Alana Goodman of the Washington Free Beacon documents Democratic vice presidential nominee Tim Walz’s positive comments about Chinese communism.
As a high school teacher in the 1990s, Democratic vice presidential candidate and Minnesota governor Tim Walz appeared to extol life under Chinese communism, telling his students that it is a system in which “everyone shares” and gets free food and housing.
“It means that everyone is the same and everyone shares,” Walz said during a lesson on China’s communist system in November 1991. “The doctor and the construction worker make the same. The Chinese government and the place they work for provide housing and 14 kg or about 30 pounds of rice per month. They get food and housing.”

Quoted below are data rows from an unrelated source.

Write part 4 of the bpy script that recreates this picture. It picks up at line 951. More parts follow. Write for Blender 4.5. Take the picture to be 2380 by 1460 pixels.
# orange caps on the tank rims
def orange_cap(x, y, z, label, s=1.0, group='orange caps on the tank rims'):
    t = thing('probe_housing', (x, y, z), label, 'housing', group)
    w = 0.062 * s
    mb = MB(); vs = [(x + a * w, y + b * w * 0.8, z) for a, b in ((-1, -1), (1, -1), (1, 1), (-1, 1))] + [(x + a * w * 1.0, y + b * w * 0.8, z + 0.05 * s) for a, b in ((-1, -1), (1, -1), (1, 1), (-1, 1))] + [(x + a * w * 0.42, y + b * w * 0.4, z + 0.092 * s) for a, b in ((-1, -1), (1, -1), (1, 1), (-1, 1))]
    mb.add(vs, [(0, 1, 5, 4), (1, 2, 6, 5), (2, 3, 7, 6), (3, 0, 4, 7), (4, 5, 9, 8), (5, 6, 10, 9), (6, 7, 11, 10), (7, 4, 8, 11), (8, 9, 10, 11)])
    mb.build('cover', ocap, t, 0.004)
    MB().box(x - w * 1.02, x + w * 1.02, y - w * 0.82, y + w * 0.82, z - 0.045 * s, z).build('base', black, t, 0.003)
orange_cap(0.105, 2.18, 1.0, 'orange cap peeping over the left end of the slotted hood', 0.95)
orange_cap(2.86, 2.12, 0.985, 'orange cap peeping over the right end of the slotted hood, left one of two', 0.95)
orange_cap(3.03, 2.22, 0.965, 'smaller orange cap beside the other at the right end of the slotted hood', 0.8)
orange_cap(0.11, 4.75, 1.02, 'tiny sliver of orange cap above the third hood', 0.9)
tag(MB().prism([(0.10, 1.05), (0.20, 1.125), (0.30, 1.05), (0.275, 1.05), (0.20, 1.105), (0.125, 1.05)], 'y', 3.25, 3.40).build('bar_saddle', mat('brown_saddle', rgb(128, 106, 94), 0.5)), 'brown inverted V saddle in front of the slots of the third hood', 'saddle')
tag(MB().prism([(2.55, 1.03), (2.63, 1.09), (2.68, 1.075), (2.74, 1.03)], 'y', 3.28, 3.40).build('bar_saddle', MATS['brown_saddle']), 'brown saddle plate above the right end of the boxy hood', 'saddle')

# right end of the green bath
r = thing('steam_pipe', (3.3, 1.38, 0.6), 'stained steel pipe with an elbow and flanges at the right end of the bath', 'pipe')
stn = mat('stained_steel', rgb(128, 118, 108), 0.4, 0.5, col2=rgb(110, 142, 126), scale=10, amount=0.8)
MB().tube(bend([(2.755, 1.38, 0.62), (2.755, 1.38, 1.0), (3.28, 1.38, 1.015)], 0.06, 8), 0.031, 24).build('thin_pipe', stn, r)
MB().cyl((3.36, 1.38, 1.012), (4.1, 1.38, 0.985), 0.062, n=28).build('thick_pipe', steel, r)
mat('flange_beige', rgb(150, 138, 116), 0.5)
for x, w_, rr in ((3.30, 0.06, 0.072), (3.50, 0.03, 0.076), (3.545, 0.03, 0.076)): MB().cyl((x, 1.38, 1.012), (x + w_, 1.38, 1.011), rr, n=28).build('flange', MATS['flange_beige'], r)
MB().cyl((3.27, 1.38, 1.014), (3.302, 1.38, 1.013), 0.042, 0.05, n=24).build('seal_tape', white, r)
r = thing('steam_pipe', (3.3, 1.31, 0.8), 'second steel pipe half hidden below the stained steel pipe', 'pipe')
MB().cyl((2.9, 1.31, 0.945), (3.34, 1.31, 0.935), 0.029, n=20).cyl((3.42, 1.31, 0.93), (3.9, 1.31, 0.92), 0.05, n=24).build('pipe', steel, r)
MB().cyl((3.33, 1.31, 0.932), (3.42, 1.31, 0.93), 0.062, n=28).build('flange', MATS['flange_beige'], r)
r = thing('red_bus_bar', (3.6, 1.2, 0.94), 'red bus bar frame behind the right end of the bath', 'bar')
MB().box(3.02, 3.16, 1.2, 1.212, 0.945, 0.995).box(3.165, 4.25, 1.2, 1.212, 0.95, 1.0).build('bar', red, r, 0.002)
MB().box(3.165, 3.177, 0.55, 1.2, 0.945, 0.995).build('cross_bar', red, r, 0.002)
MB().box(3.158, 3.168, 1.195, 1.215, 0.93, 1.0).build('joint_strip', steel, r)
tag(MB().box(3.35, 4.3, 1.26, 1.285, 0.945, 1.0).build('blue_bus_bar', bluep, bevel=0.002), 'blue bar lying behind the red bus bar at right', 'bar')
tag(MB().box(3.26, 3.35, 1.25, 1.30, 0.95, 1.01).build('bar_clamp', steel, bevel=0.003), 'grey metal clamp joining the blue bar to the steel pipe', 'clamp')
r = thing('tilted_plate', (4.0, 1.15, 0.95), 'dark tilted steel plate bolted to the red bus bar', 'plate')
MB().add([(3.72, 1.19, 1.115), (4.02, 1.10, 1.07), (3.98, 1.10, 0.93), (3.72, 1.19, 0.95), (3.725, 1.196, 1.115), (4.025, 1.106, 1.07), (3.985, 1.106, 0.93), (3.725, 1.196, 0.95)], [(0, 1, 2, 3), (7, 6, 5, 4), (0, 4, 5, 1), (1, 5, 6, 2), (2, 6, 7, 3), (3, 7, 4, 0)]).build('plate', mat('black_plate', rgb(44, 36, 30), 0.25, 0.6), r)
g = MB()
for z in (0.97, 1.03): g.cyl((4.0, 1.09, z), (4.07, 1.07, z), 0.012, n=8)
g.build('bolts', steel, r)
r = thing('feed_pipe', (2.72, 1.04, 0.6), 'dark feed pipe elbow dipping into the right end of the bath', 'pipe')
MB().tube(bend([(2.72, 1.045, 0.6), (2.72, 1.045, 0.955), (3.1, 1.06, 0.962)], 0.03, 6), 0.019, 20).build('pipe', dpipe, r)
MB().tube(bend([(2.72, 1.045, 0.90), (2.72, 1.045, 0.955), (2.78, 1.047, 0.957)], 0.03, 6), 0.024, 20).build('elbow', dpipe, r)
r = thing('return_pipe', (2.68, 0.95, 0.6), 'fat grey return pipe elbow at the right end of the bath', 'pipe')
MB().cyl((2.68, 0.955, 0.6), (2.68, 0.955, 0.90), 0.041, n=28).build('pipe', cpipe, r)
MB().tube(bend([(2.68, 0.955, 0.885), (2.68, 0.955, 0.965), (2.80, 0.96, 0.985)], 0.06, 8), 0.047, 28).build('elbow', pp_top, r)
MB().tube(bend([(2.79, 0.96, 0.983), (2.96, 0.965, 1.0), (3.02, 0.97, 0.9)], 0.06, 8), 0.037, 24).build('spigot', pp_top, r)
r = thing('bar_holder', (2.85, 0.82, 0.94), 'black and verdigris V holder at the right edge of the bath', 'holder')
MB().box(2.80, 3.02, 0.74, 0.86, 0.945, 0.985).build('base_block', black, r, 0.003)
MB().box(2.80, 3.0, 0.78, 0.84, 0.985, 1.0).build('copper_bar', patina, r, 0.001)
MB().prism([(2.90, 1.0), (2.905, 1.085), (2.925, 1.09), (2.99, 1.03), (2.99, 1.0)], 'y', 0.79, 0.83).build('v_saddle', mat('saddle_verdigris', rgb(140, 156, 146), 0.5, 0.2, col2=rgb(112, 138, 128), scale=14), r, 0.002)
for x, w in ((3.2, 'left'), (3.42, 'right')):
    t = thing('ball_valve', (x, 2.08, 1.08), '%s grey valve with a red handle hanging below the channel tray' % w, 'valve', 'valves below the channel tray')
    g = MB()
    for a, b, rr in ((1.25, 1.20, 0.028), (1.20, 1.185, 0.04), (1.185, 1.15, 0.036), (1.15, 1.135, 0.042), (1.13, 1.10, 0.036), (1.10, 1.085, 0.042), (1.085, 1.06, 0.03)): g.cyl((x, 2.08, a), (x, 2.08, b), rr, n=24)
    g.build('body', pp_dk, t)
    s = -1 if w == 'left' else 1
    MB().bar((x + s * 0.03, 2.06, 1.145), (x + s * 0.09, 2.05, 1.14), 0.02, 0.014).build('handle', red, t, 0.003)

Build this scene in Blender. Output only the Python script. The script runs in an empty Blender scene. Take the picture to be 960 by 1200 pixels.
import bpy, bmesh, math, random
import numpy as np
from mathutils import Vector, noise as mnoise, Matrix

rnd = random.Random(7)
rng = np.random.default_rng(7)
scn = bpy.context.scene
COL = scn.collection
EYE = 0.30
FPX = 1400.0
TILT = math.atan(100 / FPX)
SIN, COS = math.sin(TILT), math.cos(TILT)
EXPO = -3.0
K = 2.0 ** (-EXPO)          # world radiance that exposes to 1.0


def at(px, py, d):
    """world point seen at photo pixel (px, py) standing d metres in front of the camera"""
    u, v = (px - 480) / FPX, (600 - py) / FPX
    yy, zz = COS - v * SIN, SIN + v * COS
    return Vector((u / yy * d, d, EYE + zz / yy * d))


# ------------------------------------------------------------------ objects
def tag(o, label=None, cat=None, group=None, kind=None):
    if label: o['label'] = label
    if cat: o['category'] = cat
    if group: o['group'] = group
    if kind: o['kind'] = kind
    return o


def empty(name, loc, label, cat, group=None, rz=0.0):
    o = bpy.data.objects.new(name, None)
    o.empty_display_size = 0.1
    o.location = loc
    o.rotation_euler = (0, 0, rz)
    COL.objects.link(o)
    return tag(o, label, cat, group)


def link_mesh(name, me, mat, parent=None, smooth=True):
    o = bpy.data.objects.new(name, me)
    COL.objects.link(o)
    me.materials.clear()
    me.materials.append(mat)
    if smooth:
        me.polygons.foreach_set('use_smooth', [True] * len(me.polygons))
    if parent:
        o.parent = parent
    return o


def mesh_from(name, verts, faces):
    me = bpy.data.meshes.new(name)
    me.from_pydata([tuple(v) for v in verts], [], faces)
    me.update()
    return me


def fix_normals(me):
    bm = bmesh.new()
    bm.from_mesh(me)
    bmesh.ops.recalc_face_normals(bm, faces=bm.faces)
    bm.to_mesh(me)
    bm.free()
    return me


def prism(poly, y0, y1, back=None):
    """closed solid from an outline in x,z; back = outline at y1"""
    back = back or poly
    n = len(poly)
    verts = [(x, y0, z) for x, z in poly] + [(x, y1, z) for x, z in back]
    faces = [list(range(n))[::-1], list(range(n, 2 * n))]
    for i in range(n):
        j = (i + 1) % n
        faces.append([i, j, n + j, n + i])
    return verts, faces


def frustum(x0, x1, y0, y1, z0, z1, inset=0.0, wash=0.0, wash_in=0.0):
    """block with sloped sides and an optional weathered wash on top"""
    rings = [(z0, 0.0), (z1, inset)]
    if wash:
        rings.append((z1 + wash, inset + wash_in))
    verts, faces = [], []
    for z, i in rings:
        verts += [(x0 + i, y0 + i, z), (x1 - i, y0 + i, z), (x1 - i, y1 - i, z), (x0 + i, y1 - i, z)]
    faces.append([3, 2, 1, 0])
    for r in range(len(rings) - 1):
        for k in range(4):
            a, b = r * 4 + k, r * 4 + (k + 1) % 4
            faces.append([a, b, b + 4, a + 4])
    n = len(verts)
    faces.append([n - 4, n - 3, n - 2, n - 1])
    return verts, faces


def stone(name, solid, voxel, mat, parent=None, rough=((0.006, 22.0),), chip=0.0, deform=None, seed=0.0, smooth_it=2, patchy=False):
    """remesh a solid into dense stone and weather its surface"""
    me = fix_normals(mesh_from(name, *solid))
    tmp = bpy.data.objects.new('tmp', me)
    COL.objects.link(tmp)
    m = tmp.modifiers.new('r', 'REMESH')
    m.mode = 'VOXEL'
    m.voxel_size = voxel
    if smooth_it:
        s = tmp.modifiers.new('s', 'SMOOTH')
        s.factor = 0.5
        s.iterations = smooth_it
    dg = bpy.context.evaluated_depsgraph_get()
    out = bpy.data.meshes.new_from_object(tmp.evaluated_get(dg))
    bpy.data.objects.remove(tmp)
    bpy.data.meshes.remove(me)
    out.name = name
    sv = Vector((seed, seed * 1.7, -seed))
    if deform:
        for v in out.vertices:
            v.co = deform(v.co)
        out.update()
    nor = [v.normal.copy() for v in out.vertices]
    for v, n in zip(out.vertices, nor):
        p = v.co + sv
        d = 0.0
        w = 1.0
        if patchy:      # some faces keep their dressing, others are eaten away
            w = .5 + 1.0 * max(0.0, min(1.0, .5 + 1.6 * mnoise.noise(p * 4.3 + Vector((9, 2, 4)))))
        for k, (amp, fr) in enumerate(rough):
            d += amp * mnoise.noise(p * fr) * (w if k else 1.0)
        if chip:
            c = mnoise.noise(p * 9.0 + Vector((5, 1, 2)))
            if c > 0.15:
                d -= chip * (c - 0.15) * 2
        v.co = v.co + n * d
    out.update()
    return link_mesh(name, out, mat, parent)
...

Walz’s remarks were reported in a 1991 article in Nebraska’s Alliance Times-Herald that focused on his work on student exchange programs in China. At the time, Walz was teaching social studies at a Nebraska high school.
The unearthed comments could add to concerns about the Democratic vice presidential candidate’s relationship with China, where he traveled extensively for decades and which he says he doesn’t see as an adversary.
Michael Sobolik, a China expert and the author of Countering China’s Great Game, said Walz’s comments to students were a “shockingly naïve description of the Chinese Communist Party’s rule.”
“American students need to learn the horrific truths of communism and the horrors this dangerous ideology has wrought over the past century,” said Sobolik. “Gov. Walz should clarify his comments and share his impression of communism in 2024.”
Walz’s rosy description of communism in China is similar to his recent controversial remark that “one person’s socialism is another person’s neighborliness.” It also reflects his longstanding ties to the country.
The candidate “always has been fascinated by Communist China,” according to a profile about him published in Nebraska’s Star-Herald in 1994. As a child, he recalled seeing “pictures of Mao Tse-tung, hung in public places and carried in parades,” the paper reported.